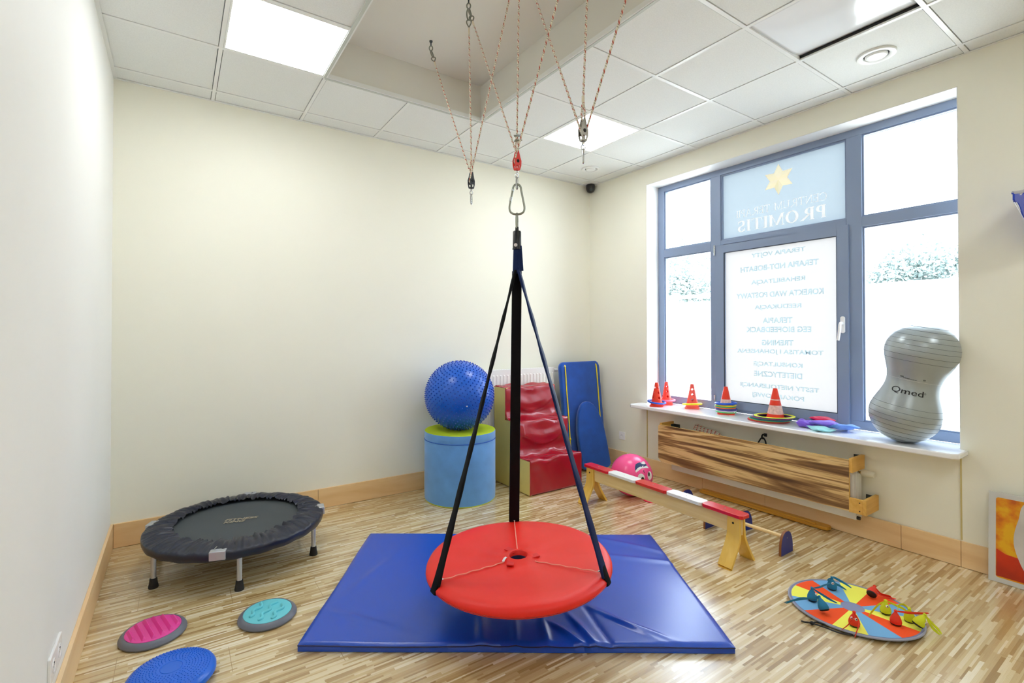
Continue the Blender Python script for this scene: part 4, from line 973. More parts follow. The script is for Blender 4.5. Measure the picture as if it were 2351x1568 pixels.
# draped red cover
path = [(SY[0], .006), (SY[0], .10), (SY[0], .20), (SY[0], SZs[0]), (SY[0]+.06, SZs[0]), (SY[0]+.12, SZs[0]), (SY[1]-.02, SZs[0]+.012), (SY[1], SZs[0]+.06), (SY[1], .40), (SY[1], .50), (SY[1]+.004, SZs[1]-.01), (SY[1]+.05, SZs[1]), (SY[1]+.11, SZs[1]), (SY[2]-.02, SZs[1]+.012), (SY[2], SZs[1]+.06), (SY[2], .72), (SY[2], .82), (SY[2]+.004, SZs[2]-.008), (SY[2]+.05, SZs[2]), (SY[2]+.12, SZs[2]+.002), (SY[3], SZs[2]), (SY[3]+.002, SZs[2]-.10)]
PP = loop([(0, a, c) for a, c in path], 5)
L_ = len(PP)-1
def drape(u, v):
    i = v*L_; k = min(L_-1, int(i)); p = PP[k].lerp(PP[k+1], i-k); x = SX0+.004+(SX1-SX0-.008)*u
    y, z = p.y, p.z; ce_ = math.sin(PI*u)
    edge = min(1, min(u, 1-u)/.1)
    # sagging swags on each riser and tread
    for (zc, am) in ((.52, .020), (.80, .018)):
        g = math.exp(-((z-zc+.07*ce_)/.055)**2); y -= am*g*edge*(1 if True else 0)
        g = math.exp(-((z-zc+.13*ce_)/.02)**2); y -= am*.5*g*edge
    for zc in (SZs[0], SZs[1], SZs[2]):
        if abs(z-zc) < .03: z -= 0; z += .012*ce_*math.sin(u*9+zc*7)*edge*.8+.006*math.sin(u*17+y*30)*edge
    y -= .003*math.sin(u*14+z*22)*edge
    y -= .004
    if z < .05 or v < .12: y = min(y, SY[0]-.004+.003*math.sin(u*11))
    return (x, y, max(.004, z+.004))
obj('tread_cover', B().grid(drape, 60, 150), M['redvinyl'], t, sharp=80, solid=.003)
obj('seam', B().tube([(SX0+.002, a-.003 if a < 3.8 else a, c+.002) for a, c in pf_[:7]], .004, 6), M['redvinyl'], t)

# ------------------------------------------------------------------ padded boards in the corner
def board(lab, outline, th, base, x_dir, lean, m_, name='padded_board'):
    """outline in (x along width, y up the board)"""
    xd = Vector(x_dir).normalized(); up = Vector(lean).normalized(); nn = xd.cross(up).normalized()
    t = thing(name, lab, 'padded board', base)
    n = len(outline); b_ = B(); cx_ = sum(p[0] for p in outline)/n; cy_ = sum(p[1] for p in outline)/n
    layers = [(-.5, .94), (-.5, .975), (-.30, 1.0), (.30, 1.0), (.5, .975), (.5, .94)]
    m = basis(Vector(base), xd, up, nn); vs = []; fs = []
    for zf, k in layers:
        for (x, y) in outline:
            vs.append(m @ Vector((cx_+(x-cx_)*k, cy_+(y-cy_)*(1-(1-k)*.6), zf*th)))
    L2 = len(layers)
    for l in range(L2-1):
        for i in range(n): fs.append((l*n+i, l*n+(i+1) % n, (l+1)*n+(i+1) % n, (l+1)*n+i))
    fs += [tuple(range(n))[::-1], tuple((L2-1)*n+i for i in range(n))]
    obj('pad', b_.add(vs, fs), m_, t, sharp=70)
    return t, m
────
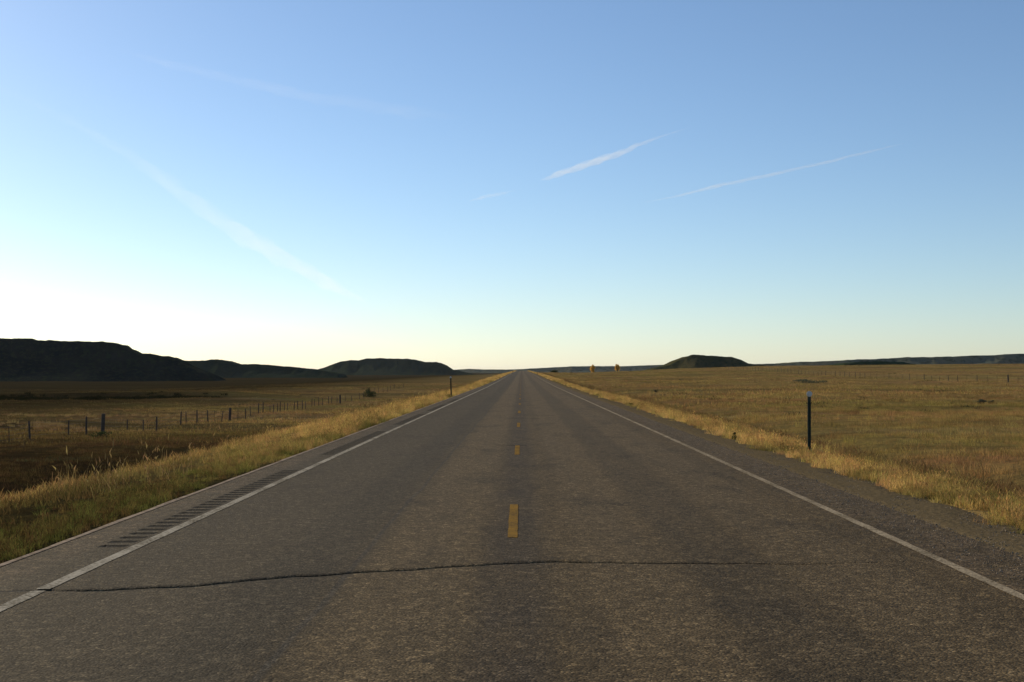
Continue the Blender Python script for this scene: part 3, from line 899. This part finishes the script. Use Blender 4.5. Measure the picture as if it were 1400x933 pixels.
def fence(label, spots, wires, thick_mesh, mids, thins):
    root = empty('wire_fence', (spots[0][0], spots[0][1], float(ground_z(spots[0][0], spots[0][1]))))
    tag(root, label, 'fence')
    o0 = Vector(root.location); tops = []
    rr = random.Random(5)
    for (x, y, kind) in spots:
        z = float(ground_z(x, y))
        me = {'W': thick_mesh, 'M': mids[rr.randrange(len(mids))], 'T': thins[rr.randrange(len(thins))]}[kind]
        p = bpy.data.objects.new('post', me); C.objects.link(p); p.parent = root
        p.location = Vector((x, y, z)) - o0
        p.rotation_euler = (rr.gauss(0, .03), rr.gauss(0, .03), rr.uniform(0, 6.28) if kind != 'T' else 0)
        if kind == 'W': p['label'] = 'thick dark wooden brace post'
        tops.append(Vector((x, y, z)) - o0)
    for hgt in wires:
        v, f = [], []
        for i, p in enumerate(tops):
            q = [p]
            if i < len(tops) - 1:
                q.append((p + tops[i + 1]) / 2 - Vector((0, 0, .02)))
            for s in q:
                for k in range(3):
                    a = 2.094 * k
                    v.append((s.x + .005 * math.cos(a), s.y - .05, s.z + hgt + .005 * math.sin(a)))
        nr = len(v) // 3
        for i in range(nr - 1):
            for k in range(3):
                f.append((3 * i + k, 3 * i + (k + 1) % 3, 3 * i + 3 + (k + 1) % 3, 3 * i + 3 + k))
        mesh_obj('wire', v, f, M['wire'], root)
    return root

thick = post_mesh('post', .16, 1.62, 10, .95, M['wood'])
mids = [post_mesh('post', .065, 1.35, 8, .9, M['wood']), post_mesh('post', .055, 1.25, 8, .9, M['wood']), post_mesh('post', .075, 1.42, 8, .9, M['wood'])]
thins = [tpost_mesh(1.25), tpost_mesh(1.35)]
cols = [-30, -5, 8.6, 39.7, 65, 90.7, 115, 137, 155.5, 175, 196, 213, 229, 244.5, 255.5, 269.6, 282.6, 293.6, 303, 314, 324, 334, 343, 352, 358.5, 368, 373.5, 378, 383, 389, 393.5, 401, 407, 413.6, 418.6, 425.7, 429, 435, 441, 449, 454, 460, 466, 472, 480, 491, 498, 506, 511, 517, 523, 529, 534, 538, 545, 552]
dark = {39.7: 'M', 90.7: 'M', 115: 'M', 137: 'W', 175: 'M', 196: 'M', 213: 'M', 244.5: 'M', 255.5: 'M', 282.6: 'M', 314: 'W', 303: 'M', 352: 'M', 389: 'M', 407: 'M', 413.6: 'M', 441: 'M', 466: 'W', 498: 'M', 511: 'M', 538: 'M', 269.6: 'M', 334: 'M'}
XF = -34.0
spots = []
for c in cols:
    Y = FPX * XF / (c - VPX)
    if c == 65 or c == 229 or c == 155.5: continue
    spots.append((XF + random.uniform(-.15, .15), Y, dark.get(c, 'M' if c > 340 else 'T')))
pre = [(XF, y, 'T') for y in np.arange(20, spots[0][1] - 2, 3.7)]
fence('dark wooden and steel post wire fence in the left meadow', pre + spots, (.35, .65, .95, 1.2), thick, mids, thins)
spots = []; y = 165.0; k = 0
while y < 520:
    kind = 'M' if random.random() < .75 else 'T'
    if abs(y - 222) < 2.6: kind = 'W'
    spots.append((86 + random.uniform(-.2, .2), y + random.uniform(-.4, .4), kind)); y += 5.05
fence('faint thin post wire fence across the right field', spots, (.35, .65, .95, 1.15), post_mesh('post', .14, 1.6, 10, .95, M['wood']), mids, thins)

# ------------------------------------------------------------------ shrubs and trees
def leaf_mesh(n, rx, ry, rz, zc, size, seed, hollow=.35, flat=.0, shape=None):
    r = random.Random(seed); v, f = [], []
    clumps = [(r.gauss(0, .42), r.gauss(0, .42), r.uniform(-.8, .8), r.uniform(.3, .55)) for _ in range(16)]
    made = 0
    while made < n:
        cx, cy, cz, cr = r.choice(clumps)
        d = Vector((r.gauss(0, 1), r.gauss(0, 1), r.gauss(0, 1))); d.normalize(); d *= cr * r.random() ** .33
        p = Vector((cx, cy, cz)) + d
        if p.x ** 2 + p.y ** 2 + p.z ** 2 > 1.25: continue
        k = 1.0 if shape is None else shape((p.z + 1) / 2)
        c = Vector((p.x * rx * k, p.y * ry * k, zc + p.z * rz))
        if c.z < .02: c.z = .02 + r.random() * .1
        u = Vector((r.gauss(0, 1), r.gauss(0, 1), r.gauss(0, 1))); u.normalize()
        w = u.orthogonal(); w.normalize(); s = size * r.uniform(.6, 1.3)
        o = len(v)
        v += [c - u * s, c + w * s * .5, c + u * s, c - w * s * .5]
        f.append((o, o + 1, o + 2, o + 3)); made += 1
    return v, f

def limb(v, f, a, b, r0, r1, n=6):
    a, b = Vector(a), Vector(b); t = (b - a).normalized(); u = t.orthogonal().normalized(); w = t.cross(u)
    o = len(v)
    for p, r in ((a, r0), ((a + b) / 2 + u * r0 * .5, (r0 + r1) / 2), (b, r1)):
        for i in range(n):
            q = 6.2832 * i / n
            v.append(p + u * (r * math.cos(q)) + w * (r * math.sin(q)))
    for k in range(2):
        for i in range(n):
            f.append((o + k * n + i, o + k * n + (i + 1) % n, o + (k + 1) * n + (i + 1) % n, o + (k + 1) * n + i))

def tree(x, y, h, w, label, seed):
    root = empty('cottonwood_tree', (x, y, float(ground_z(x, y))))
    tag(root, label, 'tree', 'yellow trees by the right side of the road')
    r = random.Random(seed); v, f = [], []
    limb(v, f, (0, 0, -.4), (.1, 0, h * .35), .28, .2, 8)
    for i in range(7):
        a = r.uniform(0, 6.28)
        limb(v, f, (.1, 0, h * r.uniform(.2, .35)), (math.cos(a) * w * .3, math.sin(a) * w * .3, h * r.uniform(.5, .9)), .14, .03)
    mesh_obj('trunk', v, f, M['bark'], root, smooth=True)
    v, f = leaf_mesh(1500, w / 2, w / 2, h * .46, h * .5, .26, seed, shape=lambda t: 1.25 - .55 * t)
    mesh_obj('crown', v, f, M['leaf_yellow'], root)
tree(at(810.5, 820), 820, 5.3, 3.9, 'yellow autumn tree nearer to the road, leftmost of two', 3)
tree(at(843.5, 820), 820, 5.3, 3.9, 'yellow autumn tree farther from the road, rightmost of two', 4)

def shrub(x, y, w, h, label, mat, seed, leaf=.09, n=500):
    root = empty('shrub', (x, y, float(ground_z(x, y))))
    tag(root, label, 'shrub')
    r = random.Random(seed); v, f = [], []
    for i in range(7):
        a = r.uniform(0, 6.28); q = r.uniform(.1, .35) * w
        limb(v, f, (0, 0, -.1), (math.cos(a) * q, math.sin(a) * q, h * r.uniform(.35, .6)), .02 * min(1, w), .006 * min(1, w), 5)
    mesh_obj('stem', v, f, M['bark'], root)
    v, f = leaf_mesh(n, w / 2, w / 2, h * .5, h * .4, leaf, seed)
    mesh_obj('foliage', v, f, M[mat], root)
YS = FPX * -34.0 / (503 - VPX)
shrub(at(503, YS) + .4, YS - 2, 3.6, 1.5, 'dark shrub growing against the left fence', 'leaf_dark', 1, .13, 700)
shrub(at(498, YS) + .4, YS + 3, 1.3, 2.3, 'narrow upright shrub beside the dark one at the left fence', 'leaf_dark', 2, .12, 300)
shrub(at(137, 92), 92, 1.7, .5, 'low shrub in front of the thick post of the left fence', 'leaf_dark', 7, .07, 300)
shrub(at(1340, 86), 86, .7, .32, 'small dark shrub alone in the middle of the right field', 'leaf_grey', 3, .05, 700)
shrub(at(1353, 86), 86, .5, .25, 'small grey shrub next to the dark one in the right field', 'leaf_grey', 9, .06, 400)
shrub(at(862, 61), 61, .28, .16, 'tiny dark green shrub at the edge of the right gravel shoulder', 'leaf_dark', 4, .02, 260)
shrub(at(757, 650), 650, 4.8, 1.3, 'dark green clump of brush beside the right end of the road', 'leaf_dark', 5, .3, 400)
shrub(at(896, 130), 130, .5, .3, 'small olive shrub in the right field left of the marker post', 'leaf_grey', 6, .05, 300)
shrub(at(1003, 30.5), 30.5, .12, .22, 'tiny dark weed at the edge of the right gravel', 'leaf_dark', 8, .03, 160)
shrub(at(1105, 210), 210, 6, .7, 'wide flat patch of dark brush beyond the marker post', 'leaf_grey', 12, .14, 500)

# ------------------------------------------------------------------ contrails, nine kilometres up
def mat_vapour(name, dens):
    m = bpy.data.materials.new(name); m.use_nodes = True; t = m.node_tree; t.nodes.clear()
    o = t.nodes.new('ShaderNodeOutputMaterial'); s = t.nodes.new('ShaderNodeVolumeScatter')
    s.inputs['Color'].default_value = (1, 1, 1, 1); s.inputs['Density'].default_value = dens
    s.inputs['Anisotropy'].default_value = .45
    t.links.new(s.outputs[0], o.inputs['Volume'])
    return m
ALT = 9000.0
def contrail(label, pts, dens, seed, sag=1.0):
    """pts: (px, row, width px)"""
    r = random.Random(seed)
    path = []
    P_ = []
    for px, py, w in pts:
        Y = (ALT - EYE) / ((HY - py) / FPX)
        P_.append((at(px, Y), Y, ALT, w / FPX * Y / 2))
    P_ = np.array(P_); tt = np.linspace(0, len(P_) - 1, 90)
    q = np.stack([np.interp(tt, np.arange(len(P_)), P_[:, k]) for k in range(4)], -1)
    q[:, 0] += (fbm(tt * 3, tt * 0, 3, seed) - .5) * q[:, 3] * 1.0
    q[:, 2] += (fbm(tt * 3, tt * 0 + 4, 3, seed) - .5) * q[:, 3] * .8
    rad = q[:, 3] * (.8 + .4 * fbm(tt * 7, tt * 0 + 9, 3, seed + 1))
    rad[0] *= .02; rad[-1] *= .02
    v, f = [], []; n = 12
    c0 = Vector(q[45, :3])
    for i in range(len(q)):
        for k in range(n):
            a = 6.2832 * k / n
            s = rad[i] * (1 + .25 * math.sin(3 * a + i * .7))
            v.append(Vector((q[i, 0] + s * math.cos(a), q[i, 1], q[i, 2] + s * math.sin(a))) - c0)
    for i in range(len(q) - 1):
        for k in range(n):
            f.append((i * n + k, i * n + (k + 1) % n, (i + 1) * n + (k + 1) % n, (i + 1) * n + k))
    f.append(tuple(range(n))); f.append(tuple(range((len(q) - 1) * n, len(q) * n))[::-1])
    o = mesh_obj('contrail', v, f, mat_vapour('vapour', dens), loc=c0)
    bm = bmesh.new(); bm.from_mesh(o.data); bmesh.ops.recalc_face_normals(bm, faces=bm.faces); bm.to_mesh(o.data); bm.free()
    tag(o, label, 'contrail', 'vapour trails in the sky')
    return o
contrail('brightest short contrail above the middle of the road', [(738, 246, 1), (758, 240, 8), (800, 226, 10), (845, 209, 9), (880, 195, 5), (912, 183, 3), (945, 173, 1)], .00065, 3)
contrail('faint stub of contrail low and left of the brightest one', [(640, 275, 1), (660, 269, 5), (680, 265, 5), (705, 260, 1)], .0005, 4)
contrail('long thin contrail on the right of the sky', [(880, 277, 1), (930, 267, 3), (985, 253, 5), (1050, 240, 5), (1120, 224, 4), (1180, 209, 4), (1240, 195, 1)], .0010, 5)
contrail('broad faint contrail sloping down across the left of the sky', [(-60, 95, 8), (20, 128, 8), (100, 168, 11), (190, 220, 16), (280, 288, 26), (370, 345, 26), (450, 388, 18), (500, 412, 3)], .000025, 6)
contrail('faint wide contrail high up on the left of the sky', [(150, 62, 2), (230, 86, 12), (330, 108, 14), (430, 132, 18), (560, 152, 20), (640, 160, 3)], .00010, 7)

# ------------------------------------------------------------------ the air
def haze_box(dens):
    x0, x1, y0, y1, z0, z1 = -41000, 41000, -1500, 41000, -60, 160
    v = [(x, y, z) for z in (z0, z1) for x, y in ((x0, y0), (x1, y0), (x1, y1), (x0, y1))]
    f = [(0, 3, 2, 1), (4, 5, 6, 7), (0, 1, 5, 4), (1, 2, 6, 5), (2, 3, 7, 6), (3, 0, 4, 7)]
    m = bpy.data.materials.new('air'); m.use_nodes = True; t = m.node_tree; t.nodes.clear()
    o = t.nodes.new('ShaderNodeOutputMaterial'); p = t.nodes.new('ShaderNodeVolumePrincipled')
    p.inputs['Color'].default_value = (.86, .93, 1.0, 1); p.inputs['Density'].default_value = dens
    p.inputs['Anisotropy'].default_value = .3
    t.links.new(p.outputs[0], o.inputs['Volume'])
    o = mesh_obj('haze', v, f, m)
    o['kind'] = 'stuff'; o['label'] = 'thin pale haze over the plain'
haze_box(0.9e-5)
────
* **Problem to work on**: Pick out the lines above containing the word "part", then copy them.

* **Task answer**:
Continue the Blender Python script for this scene: part 4, from line 973. More parts follow. The script is for Blender 4.5. Measure the picture as if it were 2351x1568 pixels.
Continue the Blender Python script for this scene: part 3, from line 899. This part finishes the script. Use Blender 4.5. Measure the picture as if it were 1400x933 pixels.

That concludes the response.